On your left, look for the brownstone church with broad round-arched windows, a low gabled roofline, and a square corner tower rising above the entrance.
This church carries nearly two centuries of Chelsea history in its stone. In eighteen forty-four, Trinity Church started the congregation to serve immigrants working the Hudson River waterfront, and that sense of outreach still defines this place. Architect Minard Lafever began the sanctuary in eighteen forty-five and finished it by eighteen forty-eight, then extended it with a chancel - the area around the altar - in the early eighteen fifties. A few years later, Charles Babcock added transepts, the side wings that turn a church into a cross-shaped plan.
Holy Apostles is a rare survivor. It’s the only Manhattan church Lafever designed that still stands, and one of the city’s very few Italianate churches, with a hint of early Romanesque Revival in those sturdy arches. If you peek at the image in the app, you can really see that weighty, grounded exterior facing Chelsea Park across Ninth Avenue. Inside, Lafever planned a basilica - a long central hall with side aisles - and William Jay Bolton designed geometric stained-glass windows that brought color and rhythm into the space.
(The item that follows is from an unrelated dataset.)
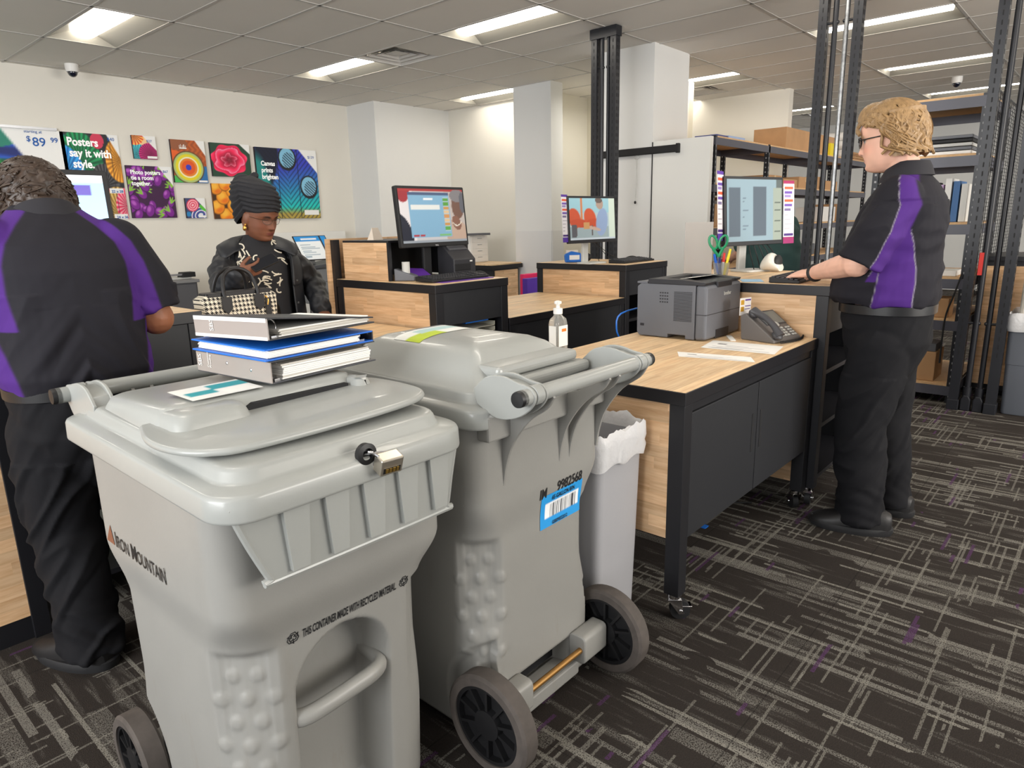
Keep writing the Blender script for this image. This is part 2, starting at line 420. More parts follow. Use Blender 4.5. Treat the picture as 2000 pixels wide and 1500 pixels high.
vent(3, 1, 'square ceiling air diffuser beside the light above the headscarf woman'); vent(10, 2, 'square ceiling air diffuser near the large white pier'); vent(16, 2, 'square ceiling air diffuser beyond the divider wall')
def dome(x, y, label):
    t = thing('security_camera', label, 'security camera', (x, y, CZ), 0, 'ceiling dome cameras')
    MB().lathe([(.02, 0), (.062, 0), (.062, -.05), (.055, -.075), (.04, -.078)], (x, y, CZ), 24).obj('housing', M_WHITE, t)
    MB().sph((x, y, CZ - .076), (.047, .047, .05), 20, 12).obj('dome', mat('smoked_dome', (20, 24, 40), .08, coat=1), t)
dome(2.74, 8.40, 'white dome camera with dark bubble above the poster wall'); dome(10.846, 1.9, 'white dome camera on the ceiling above the wire rack')

# ------------------------------------------------------------------ posters
def fan(img, U, V, x, y, r, c1, c2, n=30, a0=0):
    a = np.arctan2(V - y, U - x) + a0; d = np.hypot(U - x, V - y); f = .5 + .5 * np.sin(a * n); f = np.clip((f - .5) * 1.6 + .5, 0, 1)[..., None]
    col = np.array(c1, float) * f + np.array(c2, float) * (1 - f)
    m = soft(d - r, .02)[..., None]; sh = (.75 + .35 * np.clip(d / r, 0, 1))[..., None]
    return img * (1 - m) + m * np.clip(col * sh, 0, 255)
def corner(img, U, V, k=.72): return over(img, soft((k * 1.0 + .0) * 1 - (U * .62 + V * .62) + .28, .02) if False else soft((1 - U) + (1 - V) * .8 - (1 - k) - .16, .02), (236, 236, 234))
POST = [  # name, x0,x1,z0,z1, depth
]
def poster(name, x0, x1, z0, z1, fn, label, depth=.03, nx=70, ny=80, group=None, cat='poster', edge=(40, 34, 40)):
    t = thing(name, label, cat, ((x0 + x1) / 2, 8.74, z0), 0, group or 'sample prints on the poster wall')
    MB().bx(x0, x1, 8.74 - depth, 8.738, z0, z1).obj('backing', mat(name + '_edge', edge, .6), t)
    picture('print', x1 - x0, z1 - z0, fn, M_VC, t, basis((1, 0, 0), (0, -1, 0), (x0, 8.74 - depth - .0015, z0)), nx, ny)
    return t
def ptxt(t, s, x, z, size, m, yy=8.705, **kw): return text(s, size, m, 'lettering', t, basis((1, 0, 0), (0, -1, 0), (x, yy, z)), **kw)
M_WTX = mat('white_print_glow', (250, 250, 250), .6, emit=((255, 255, 255), .15)); M_BTX = mat('blue_print', (28, 92, 170), .6)  # the white lettering gets a faint added glow to read brighter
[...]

But the architecture is only half the story. This congregation has a fierce social conscience. People have long rumored it served as a stop on the Underground Railroad during the Civil War. In the nineteen seventies, it helped launch Congregation Beit Simchat Torah, a synagogue created for gay and lesbian Jews, and it later welcomed that community back for years. It also hosted the ordination of the Reverend Ellen Barrett, the first woman priest and openly lesbian priest in the New York diocese. Then in nineteen eighty-two, Holy Apostles started a soup kitchen that still serves neighbors in need. Even after a fire in nineteen ninety damaged the sanctuary and destroyed some stained glass, restorers finished the work in nineteen ninety-four without interrupting those services.
This landmark matters because its doors have opened wider than its walls might suggest.
Take one more look, and when you’re ready, we can head on to the next stop.